The numbers, the RIAA reported, were the highest for vinyl since the late 1980s, bolstered by chain stores such as Barnes & Noble and Hot Topic – even Whole Foods – adding and expanding record sections. Chains often carry a mix of rock ’n’ roll classics and modern hits. Vinyl, it seems, is as popular now as any time in recent memory.

But for independent record stores, the surge in popularity has begun to level off.

“It’s become more of a collector’s market. You’ve always had people who don’t care one way or another how they get their music,” Case says. “They buy a piece here and there that’s new. If you want to collect vinyl, it’s not cheap.”

It’s not uncommon for customers to buy one new album, usually by an artist they’re passionate about, and a few used records, he says. Prices of new records hover around $20, although bigger artists and re-pressings of classic albums can jump into the $40 range.

Most buyers of vinyl – who are generally younger, record storeowners notice – are looking for older music, whether new or used copies. Nearly every album that comes out is released on vinyl, however.

“Kids were nonexistent in this store from the early 2000s to around 2007. But with albums, kids are coming back,” Burke says. “We have customers who are 12 or 13. It’s amazing that they even have the money to put down on a new album, which isn’t cheap.”

As he discusses his store, a group of high school students looks through bins of used albums from The Doors and Elvis. They end up buying four or five, mostly Elvis and one Frank Sinatra record.

The appeal, he continues, is because records – and occasionally CDs – offer something tangible. The covers feature artwork and the liner notes provide information beyond who’s in the band or a biography of the artist.

“You can sit down and read it. You can see who all the performers were or who the producer was. You don’t get that with the digital stuff,” Burke says. “We’ve always believed that you have a piece of artwork.”

“It’s pretty much classic rock, but also some blues and jazz, though they aren’t our best-selling items,” says Sonny Hrehovcik, owner of Underdog Records in Hubbard. “R&B and funk are also in here. If people ask for certain things, then we can go out and find what they’re looking for.”

Hrehovcik regularly attends expos in Cleveland and Pittsburgh to find records for his store.

Keeping a mix of used and new records is crucial to running a store, Case adds, as is knowing the musical tastes of the market.

“You have to be selective. I’ve seen people start stores and, if they don’t know what to stock, they end up overspending and wasting,” Case says. “You do get stuck with some products sometimes, but if you know your product and your core people, you can turn it over.”

Part of running a music store, he continues, is being able to make suggestions and recommendations based on what customers are buying or looking for.

As he flips through his sale sheet, Case picks a date and reads off what used-records customers have bought line by line: Prince, James Brown, Lil’ Wayne, Green Day, Tupac, George Michael and Madonna.

“It’s really all over the place around here,” he comments.

At Record Connection, Burke keeps a section of counter space open for CDs from local bands.

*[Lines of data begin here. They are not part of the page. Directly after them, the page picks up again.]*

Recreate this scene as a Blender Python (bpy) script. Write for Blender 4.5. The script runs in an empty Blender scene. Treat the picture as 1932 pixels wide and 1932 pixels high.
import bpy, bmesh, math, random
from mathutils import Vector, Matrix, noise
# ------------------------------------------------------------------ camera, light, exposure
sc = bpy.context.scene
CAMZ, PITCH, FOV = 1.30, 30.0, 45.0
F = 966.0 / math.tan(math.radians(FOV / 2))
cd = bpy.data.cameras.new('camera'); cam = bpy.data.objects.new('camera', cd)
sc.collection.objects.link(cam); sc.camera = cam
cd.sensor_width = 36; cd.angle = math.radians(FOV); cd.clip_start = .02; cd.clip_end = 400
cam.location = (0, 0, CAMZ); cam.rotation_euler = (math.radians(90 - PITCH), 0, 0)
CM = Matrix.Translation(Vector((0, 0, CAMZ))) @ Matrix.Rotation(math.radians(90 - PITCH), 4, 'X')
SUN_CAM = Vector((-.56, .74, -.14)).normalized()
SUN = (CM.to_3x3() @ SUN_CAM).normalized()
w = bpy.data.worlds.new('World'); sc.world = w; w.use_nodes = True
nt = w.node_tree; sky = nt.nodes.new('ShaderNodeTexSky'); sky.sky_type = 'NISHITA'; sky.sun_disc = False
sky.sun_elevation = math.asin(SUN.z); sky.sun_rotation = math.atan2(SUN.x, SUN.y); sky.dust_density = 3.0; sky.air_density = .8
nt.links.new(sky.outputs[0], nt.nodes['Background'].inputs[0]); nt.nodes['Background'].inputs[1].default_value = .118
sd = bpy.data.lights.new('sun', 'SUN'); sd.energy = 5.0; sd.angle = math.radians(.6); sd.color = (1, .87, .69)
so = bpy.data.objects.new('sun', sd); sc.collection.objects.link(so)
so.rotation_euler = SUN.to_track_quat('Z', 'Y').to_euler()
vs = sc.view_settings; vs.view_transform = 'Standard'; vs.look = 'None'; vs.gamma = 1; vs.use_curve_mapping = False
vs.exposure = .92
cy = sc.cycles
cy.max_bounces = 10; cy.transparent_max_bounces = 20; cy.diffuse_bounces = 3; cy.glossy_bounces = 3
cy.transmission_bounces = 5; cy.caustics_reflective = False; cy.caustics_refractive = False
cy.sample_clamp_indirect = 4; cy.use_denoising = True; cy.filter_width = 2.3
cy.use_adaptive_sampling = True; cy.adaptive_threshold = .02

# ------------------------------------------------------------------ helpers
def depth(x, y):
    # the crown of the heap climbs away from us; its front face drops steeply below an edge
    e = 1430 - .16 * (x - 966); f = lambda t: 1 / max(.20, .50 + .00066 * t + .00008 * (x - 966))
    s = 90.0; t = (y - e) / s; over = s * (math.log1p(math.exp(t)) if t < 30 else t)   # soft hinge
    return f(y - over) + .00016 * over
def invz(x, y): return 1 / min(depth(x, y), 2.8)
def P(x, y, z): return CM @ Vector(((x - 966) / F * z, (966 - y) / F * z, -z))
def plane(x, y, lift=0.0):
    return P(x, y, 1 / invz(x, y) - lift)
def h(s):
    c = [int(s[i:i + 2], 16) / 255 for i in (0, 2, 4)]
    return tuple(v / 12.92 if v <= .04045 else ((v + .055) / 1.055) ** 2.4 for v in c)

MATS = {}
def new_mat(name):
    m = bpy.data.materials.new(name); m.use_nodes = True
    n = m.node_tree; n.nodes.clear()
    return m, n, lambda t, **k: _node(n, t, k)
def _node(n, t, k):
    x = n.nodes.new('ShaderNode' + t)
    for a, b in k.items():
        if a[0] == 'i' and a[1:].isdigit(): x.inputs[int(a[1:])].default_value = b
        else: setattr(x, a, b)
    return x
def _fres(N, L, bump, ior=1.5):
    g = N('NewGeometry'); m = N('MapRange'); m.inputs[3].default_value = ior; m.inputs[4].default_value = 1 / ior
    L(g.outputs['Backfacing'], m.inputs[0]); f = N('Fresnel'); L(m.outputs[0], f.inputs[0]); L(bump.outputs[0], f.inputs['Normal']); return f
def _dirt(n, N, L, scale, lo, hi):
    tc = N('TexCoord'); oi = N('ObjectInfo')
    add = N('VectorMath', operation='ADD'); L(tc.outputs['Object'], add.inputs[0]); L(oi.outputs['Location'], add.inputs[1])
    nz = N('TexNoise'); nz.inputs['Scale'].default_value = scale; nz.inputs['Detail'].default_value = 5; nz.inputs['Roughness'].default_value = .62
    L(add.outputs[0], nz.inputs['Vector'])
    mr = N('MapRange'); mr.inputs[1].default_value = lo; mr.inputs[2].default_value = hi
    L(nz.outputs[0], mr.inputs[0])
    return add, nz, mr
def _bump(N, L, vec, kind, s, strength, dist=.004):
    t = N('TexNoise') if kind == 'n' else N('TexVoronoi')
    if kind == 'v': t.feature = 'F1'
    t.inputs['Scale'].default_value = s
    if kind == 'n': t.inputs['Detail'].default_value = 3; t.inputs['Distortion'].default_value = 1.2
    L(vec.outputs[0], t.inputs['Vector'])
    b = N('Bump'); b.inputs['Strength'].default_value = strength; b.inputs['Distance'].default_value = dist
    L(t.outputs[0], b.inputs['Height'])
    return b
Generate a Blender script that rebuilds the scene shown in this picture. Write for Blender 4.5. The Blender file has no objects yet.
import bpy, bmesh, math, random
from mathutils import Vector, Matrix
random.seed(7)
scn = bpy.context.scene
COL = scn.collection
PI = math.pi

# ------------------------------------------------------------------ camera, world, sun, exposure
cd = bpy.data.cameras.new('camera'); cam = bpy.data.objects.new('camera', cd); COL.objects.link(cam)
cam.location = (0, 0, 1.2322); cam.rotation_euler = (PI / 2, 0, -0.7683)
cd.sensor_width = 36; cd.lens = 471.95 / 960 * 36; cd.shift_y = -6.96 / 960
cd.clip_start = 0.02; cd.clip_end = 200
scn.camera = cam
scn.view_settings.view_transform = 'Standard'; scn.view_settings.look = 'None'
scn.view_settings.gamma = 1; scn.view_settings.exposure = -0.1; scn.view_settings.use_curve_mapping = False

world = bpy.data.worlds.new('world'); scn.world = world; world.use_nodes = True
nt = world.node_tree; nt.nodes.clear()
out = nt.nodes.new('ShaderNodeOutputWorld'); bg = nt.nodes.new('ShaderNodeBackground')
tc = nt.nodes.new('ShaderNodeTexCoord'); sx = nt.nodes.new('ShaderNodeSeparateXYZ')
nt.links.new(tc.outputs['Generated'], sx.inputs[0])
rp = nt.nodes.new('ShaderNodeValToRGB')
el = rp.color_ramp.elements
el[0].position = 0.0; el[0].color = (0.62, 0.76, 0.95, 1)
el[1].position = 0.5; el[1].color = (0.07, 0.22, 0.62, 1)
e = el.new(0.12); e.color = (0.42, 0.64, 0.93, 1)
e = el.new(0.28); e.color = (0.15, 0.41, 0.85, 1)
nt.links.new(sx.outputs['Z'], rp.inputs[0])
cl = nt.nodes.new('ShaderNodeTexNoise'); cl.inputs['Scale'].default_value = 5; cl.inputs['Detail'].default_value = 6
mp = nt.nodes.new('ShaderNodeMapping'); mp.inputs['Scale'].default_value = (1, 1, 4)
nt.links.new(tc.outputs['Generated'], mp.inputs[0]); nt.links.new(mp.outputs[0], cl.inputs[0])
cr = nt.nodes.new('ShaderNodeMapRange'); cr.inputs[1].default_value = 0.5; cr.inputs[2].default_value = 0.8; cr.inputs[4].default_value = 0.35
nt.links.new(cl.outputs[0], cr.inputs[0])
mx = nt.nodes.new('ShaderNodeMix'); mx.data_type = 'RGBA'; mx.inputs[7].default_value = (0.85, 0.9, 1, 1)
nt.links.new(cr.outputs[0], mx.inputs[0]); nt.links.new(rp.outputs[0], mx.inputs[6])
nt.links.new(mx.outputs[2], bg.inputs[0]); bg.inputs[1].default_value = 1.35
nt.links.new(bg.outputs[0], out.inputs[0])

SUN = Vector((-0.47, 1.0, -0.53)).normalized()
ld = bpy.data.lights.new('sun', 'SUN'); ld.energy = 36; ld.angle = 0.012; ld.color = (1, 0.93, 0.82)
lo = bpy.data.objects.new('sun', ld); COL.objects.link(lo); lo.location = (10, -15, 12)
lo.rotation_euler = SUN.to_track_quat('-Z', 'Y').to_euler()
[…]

The store occasionally hosts small concerts as well.

“We take a chance on new artists and try to find things that are ‘hot but not,’ ” he says. “We like to push local bands and that’s what keeps us unique and niche-like.”

As does any store, the trio agrees, business is in a perpetual state of flux. Some weeks are slow while some days bring in a constant flow of people.

“It’s just like Sears or Macy’s,” Hrehovcik says matter-of-factly. “Sometimes it’s person after person. Sometimes there’s nobody in here.”

Adds Burke, “I’ve seen a downturn since the beginning of summer, around Memorial Day. Summers are typically slow but the business still zigzags.”

One adjustment Burke made at Record Connection, he says, is once again expanding the stock of CDs. As chain stores get into selling music, that pulls business away from his store, but they generally stick to the top couple of hundred albums. Burke’s collection is “deep catalog.” It reaches, he says, into the artists in the bottom half of the top 1,000.

“We’ve built up our CD collection again because for most big sellers of music, it’s a secondary market of theirs. They adopt the top 300 and that’s all they carry,” he says. “There’s an upswing coming for us because of that.”

Pictured: Vinyl buyers, old and young alike, tend to gravitate toward classic artists such as The Beatles, Jimi Hendrix and Elvis Presley, says Record Connection owner Jeffrey Burke.